By: Julianna Eng & Mary Kate Henderson (Lookthrough Research)

Jz Lim via Unsplash

Intro

Driven by recent global sustainability commitments like the United Nations Sustainable Development Goals (UN-SDP), many countries have set aggressive carbon emissions reduction goals and laid out plans to enforce sustainability standards in all sectors. A significant component of these reduction goals is the real estate sector, which accounts for almost 40% of worldwide greenhouse gas emissions. Due to its large contribution to emissions, real estate has become the focal point of many sustainable innovations. These improvements in technology and structural design can be applied to new and existing structures and aim to provide the most emissions reductions for the lowest possible cost.

One of the challenges to real estate emissions reduction is gathering enough data to have a baseline emissions starting point. A large portion of real estate emissions are from indirect sources of building use and operations that are not easily tracked. Many data collection and analysis solutions have emerged with the goal of becoming the standardized greenhouse gas emissions database. Some of real estate’s key disclosures include energy management, water management, management of tenant sustainability impacts and climate change adaptation. Once enough data from a building emissions is collected and analyzed, building stakeholders can target areas for improvement to reduce emissions and increase efficiency. Common areas of improvement for operational efficiency are in energy use and sourcing, waste diversion, and water usage.

New Construction

Zero Energy Buildings, or ZEB, are gaining more traction within the green real estate sector for many reasons. Typically green-certified buildings generally have positive sale and rental premiums compared to non-green buildings, while tending to have 9% higher occupancy rates and operating costs that are up to 14% lower. Homebuyers and tenants are willing to pay a premium for environmentally conscious features like solar panels, LED lighting, better insulation, and smart-home technologies. Not only do these features reduce the carbon footprint of a building, but they improve the experience of occupants and help reduce overall costs.

Building Improvement

Risk management can come in many forms with green real estate, the most relevant being improving and retrofitting buildings up to a sustainable standard. According to a study done by Deloitte, sustainable housing retrofits can maximize financial returns.

As climate change becomes an increasing risk, rising sea levels have financial effects on the residential real estate market. In the United States, homes that have risks relating to rising sea levels sell for around 7% less than similar properties that do not have this risk. In Europe, real estate that is exposed to floods and high winds incur higher costs of property damage. For example the winter storm of 2015–2016 in the UK cost £900 million in property-related damages.

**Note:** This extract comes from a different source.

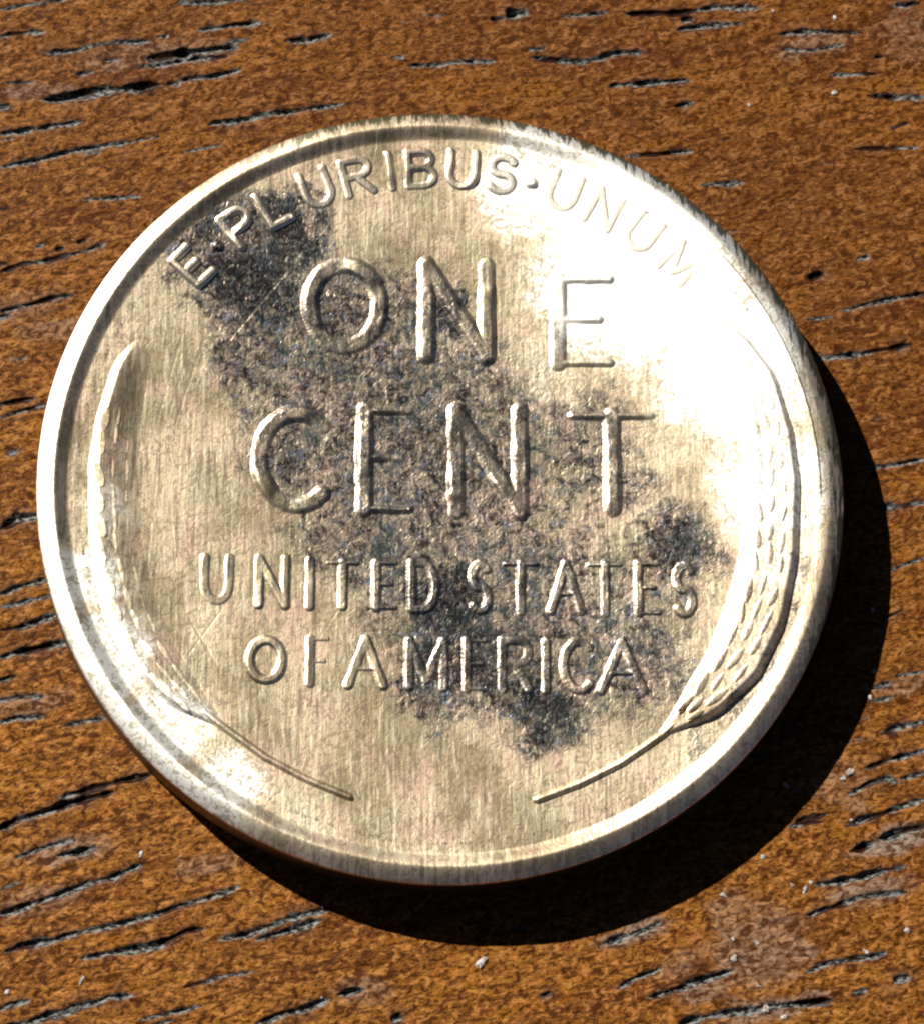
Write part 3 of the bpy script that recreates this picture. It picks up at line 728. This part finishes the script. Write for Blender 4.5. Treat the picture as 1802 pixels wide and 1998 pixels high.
def build_coin():
    coin = bpy.data.objects.new('coin', None); COL.objects.link(coin)
    coin.empty_display_size = 0.01
    coin['label'] = 'brassy one cent coin with dark toned patches lying tails up on brown wood'
    coin['category'] = 'coin'
    mat = metal_material(coin)
    lmat = metal_material(coin, 'worn_brass', 0.45)
    mmat = metal_material(coin, 'rubbed_brass', 1.0)
    link('disc', build_disc(), mat, coin)
    link('rim', build_rim(), mat, coin)
    for lst, hw, H in ((BIG, 0.26, 0.066), (SMALL, 0.150, 0.048)):
        for c, x0, x1, yb, yt in lst:
            k = hw * 0.7
            a, b, lo, hi = x0, x1, yb + k, yt - k
            if c == 'I': a = b = (x0 + x1) / 2
            st = [[(a + (b - a) * u, lo + (hi - lo) * v) for u, v in s] for s in GLYPH[c]]
            letter(st, hw, H * (0.55 if c == 'E' and hw > .2 and x0 > 1 else 1.0), lmat, coin)
    # motto on an arc under the rim
    motto = [('E', -48.1), ('.', -42.5), ('P', -37.2), ('L', -30.6), ('U', -22.2), ('R', -14.9), ('I', -9.2), ('B', -3.9), ('U', 3.3), ('S', 10.2), ('.', 15.4), ('U', 21.2), ('N', 28.8), ('U', 36.6), ('M', 45.2)]
    for c, ang in motto:
        a = math.radians(ang); R = 7.80 if c != '.' else 8.02
        ex = (math.cos(a), -math.sin(a)); ey = (math.sin(a), math.cos(a))
        if c == '.':
            x, y = R * ey[0], R * ey[1]
            o = letter([[(x - 0.02, y), (x + 0.02, y)]], 0.16, 0.08, mat, coin, 'dot'); continue
        w = {'I': 0.0, 'M': 0.80, 'E': 0.52, 'L': 0.50}.get(c, 0.62); h = 0.86
        st = [[((R + (v - .5) * h + .27) * ey[0] + (u - .5) * w * ex[0], (R + (v - .5) * h + .27) * ey[1] + (u - .5) * w * ex[1]) for u, v in s] for s in GLYPH[c]]
        letter(st, 0.13, 0.062 if ang < 8 else (0.028 if ang < 18 else 0.011), mmat, coin)
    # wheat ears
    def resample(p, n):
        p = np.array(p); L = np.r_[0, np.cumsum(np.hypot(*np.diff(p, axis=0).T))]; t = np.linspace(0, L[-1], n)
        return np.stack([np.interp(t, L, p[:, 0]), np.interp(t, L, p[:, 1])], -1)
    n = 41
    out = resample(EAR_OUT, n); inn = resample(EAR_IN, n)
    out += 0; mid = (out + inn) / 2; half = np.hypot(*(out - inn).T) / 2
    tt = np.linspace(0, 1, n); half = np.maximum(half, 0.10)
    # a grain: low pointed dome
    a = np.linspace(0, 2 * np.pi, 15)[:-1]; rr = np.array([1.0, .86, .62, .34]); zz = np.array([-.35, .45, .82, .97])
    kv = [(0, 0, 1.0)]; kf = []
    for q, z in zip(rr, zz):
        for t in a:
            s = 1 - 0.35 * max(0, math.cos(t))
            kv.append((q * math.cos(t), q * math.sin(t) * s, z))
    m = len(a)
    tri = []
    for r in range(3):
        for k in range(m):
            i0 = 1 + r * m + k; i1 = 1 + r * m + (k + 1) % m
            kf.append((i0, i1, i1 + m, i0 + m))
    for k in range(m): tri.append((1 + 3 * m + k, 1 + 3 * m + (k + 1) % m, 0))
    kme = bpy.data.meshes.new('kernel')
    kme.from_pydata([(x * S, y * S, z * S) for x, y, z in kv], [], [tuple(f) for f in kf] + tri); kme.update()
    kme.polygons.foreach_set('use_smooth', [True] * len(kme.polygons)); kme.materials.append(mat)
    for sx in (1, -1):
        def dfun(X, Y):
            d, side, al = dist_poly(X * sx / (1.0 if sx > 0 else 0.985), Y, mid)
            hw = np.interp(al, tt, half)
            return d / hw
        lo = (mid.min(0) - 0.9); hi = (mid.max(0) + 0.9)
        if sx < 0: lo, hi = np.array([-hi[0], lo[1]]), np.array([-lo[0], hi[1]])
        H0 = 0.20
        xs = np.arange(lo[0], hi[0], 0.04); ys = np.arange(lo[1], hi[1], 0.04)
        po, pi = (0.30, 0.55) if sx > 0 else (0.48, 1.95)
        Hs = H0 if sx > 0 else 0.125
        def flanks(X, Y):
            d, side, al = dist_poly(X * sx / (1.0 if sx > 0 else 0.985), Y, mid)
            d = d / np.interp(al, tt, half); s = d * np.where(side < 0, 1, -1)
            return np.minimum(sstep(0, 1, (1 - s) / po), sstep(0, 1, (1 + s) / pi)) * np.clip(np.interp(al, tt, half) / 0.5, 0.15, 1) * (1 if sx > 0 else 1 - sstep(0.82, 0.93, al)), d
        ear = relief('wheat_ear', dfun, lo, hi, Hs, 1, mat, coin, 0.04, 0.60, flanks)
        stalk = np.array(STALK) * (sx if sx > 0 else -0.985, 1)
        stalk = np.vstack([stalk, mid[2] * (sx, 1)])
        relief('stalk', lambda X, Y: dist_poly(X, Y, stalk)[0] / 0.11, stalk.min(0) - .3, stalk.max(0) + .3, 0.085, .1, mat, coin, 0.03)
        rk = random.Random(3 + sx)
        for row in range(14):
            t = 0.10 + 0.76 * row / 13 + rk.uniform(-.008, .008)
            k = t * (n - 1); k0 = int(k); fr = k - k0
            c = mid[k0] * (1 - fr) + mid[k0 + 1] * fr; dirv = mid[min(k0 + 2, n - 1)] - mid[max(k0 - 1, 0)]
            an = math.atan2(dirv[1], dirv[0]); nrm = np.array([-math.sin(an), math.cos(an)])
            hw = float(np.interp(t, tt, half))
            for ci, off in enumerate((-0.40, 0.0, 0.40)):
                if (hw < 0.3 and ci == 1) or (sx < 0 and t > 0.80): continue
                cc = c + nrm * off * hw + np.array([math.cos(an), math.sin(an)]) * (0.14 if ci == 1 else -0.10)
                cc = cc * (sx, 1)
                o = bpy.data.objects.new('kernel', kme); COL.objects.link(o); o.parent = ear
                an2 = an + off * 0.30 + rk.uniform(-.14, .14)
                if sx < 0: an2 = math.pi - an2
                dn = abs(off)
                hz = float(field_z(np.array([cc[0]]), np.array([cc[1]]))[0]) + (H0 * min(1, hw / 0.5) if sx > 0 else Hs * min(1, hw / 0.5) * np.interp(off, [-0.4, 0, 0.4], [0.98, 0.66, 0.30])) - 0.012
                o.location = (cc[0] * S, cc[1] * S, hz * S)
                o.rotation_euler = (0, 0, an2)
                o.scale = (0.36 * rk.uniform(.75, 1.15), min(0.100, 0.20 * hw) * rk.uniform(.7, 1.25), (0.026 if sx > 0 else (0.004 if t > 0.25 else 0.012)) * (1.0 if t < 0.62 else 0.45) * rk.uniform(.7, 1.2))
    return coin

# ------------------------------------------------------------------ build
wood = wood_material()
table = link('table_top', build_table(), wood)
table['kind'] = 'structure'
table['label'] = 'varnished brown wooden table top with dark open pores under the coin'

coin = build_coin()
coin.location = (0, 0, 0.018 * S)

# dust
D = NT('pale_dust')
tcd = D.n('ShaderNodeTexCoord').outputs['Object']
nz = D.noise(D.mapping(tcd, scale=(1 / S,) * 3), 9.0, 2.0)
D.l(D.mix(D.ramp(nz, 0.35, 0.65), (0.12, 0.09, 0.07), (0.29, 0.27, 0.26)), D.bsdf.inputs['Base Color'])
D.bsdf.inputs['Roughness'].default_value = 0.8
dv = []; df = []
rd = random.Random(11)
specks = list(SPECKS)
for k in range(22):
    specks.append((rd.uniform(-13, 13), rd.uniform(-14, 14.5), rd.uniform(.02, .04), rd.uniform(.015, .03), rd.uniform(0, 180), .6))
for x, y, a, b, an, s in specks:
    if math.hypot(x, y) < 9.75: continue
    an = math.radians(an); base = len(dv); n = 9
    a, b = a * 0.85, b * 0.85; h = 0.40 * min(a, b)
    for ring, (q, z) in enumerate(((1.0, -0.02), (0.85, h * .6), (0.45, h))):
        for k in range(n):
            t = 2 * math.pi * k / n; w = q * rd.uniform(.45, 1.2)
            px, py = a * w * math.cos(t), b * w * math.sin(t)
            dv.append((x + px * math.cos(an) - py * math.sin(an), y + px * math.sin(an) + py * math.cos(an), z + rd.uniform(-.1, .1) * h))
    for r in range(2):
        for k in range(n):
            i0 = base + r * n + k; i1 = base + r * n + (k + 1) % n
            df.append((i0, i1, i1 + n, i0 + n))
    dv.append((x, y, h * 1.05)); ci = len(dv) - 1
    for k in range(n): df.append((base + 2 * n + k, base + 2 * n + (k + 1) % n, ci, ci))
dme = bpy.data.meshes.new('dust')
dme.from_pydata([(a * S, b * S, c * S) for a, b, c in dv], [], [tuple(dict.fromkeys(f)) for f in df]); dme.update()
dust = link('dust', dme, D.mat)
dust['kind'] = 'stuff'
dust['label'] = 'scattered pale dust specks lying on the brown wooden table top'
dust['category'] = 'dust'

Additionally, projects to integrate sustainable development within real estate are on President Biden’s radar, especially clean energy infrastructure, weatherizing buildings and constructing affordable housing units.

Urban Green

It is not just real estate and its structural changes that can have a positive impact on the environment. Green spaces are becoming increasingly common in urban areas, especially cities with limited access to designated spaces for nature. Developers have been working to incorporate green into building plans, whether that be rooftop gardens in city skylines or living walls filled with plants. The environmental benefit, alongside its aesthetic, would be improving air quality, reducing noise, and helping to regulate air temperature to a cooler degree.

Conclusion

The decarbonization of real estate will continue to gain momentum as climate change pressures become more imminent. Real estate investors with the foresight to invest in projects that will fare well with new sustainability standards will gain a competitive advantage against their competitors who need to play catch up to make large changes to lower emissions on their investments. In a study done by Morgan Stanley, 95% of millennial investors surveyed in a recent study are interested in sustainable investing. Investors are now more aware of these considerations and are recently putting sustainability at the forefront of priorities.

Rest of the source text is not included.